Аквинат ловко примирил философию Аристотеля с Библией. «Если мы находим согласное с нашей верой, то принимаем, – писал он, – а все, противоречащее соборной христианской доктрине, отвергаем»[160]. Фома нашел у Философа куда больше приемлемого, чем достойного отвержения. Он призвал Аристотеля на службу, чтобы подвести философское обоснование под христианское учение, мобилизовал его мысли, чтобы спорить о природе души, тайне Троицы и субстанции ангелов. В значительной мере благодаря Аквинату и университетам Аристотель приобрел в Западной Европе огромное интеллектуальное влияние. Примерно в 1305-м Данте назвал его «верховным философом», «наставником и вождем человеческого разума», чье учение «вправе называться как бы вселенским мнением»[161]. В 1367-м Петрарка усомнился в этом незыблемом авторитете, сетуя, что «так пленила их любовь к самому имени „Аристотель“, что они почитают кощунственным высказывать мнение, отличное от его, по какому бы то ни было вопросу»[162]. Или как жаловался флорентийский ученый почти столетием позже: «Весь мир захватили аристотелики»[163].

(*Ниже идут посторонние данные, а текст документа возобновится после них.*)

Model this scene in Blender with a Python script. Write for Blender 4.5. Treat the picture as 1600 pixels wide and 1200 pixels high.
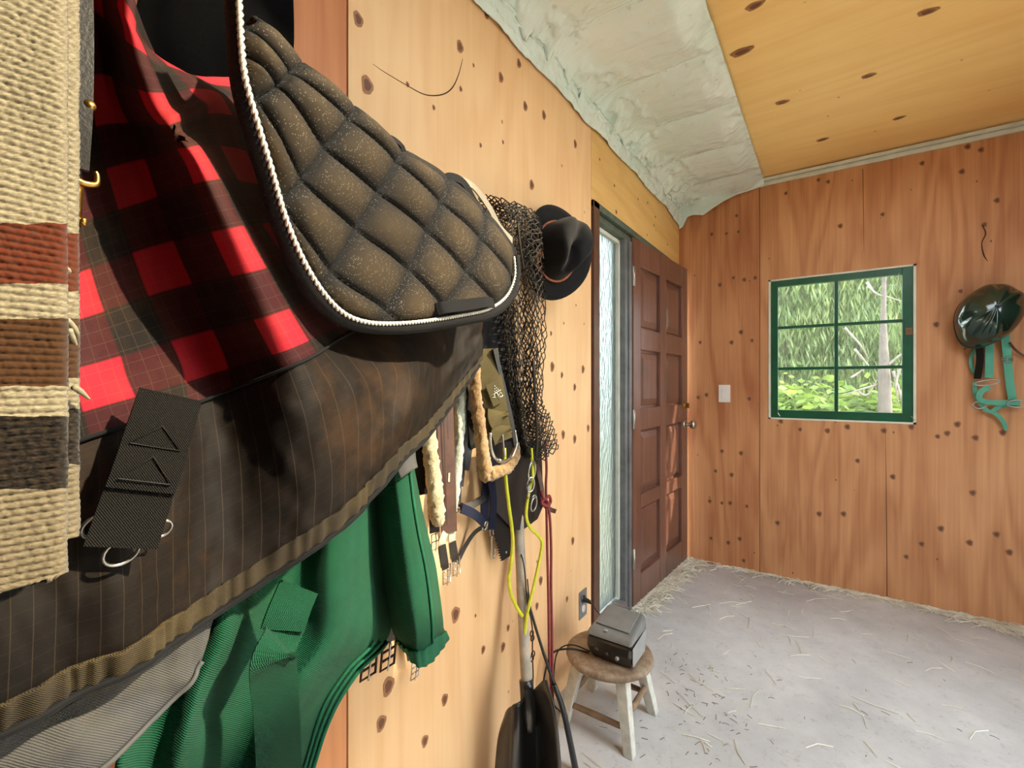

С Платоном в Средние века ознакомиться было несравненно сложнее. Не то чтобы его труды забыли окончательно[164]. Средневековые ученые знакомились с некоторыми аспектами его мысли не только через языческих авторов, таких как Цицерон и Сенека, но и через христианских, включая Иеронима и Августина. Портрет Сократа, наставника Платона и протагониста его диалогов, даже украсил фасад церкви в Шартре. Однако труды Платона не изучали в университетах, а из его тридцати шести диалогов до 1100-х на Западе был известен лишь «Тимей» (и то фрагментарно) в переводе Цицерона, а также в другом переводе, тоже фрагментарном, сделанном столетиями позже философом по имени Калкидий, о котором не известно почти ничего (в том числе для кого он переводил). К 1397-му, когда Мануил Хрисолор прибыл во Флоренцию, целиком были переведены лишь два диалога, «Менон» и «Федон», а также отрывки из «Парменида».

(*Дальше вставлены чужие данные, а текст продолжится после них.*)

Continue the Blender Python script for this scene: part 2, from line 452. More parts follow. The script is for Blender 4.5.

Из античных источников западные ученые знали, что труды Платона куда более многочисленны. Корпус его текстов чудесным образом сохранился целиком благодаря древним грекам, а также их византийским наследникам. Старейшие уцелевшие списки были сделаны в Константинополе в конце девятого века, по крайней мере четыре из них – одним писцом[165]. Один такой византийский кодекс – первое существенное собрание платоновских диалогов, попавшее на Запад, – сумел заполучить Петрарка. Манускрипт был неполон – Петрарке достался лишь второй из двух томов – и тем не менее содержал многие неизвестные на Западе творения Платона, включая «Государство». Однако Петрарка, к своему отчаянию, не мог разобрать в нем почти ни слова. После его смерти манускрипт затерялся в библиотеке Павии, где и лежал, нескопированный и непереведенный.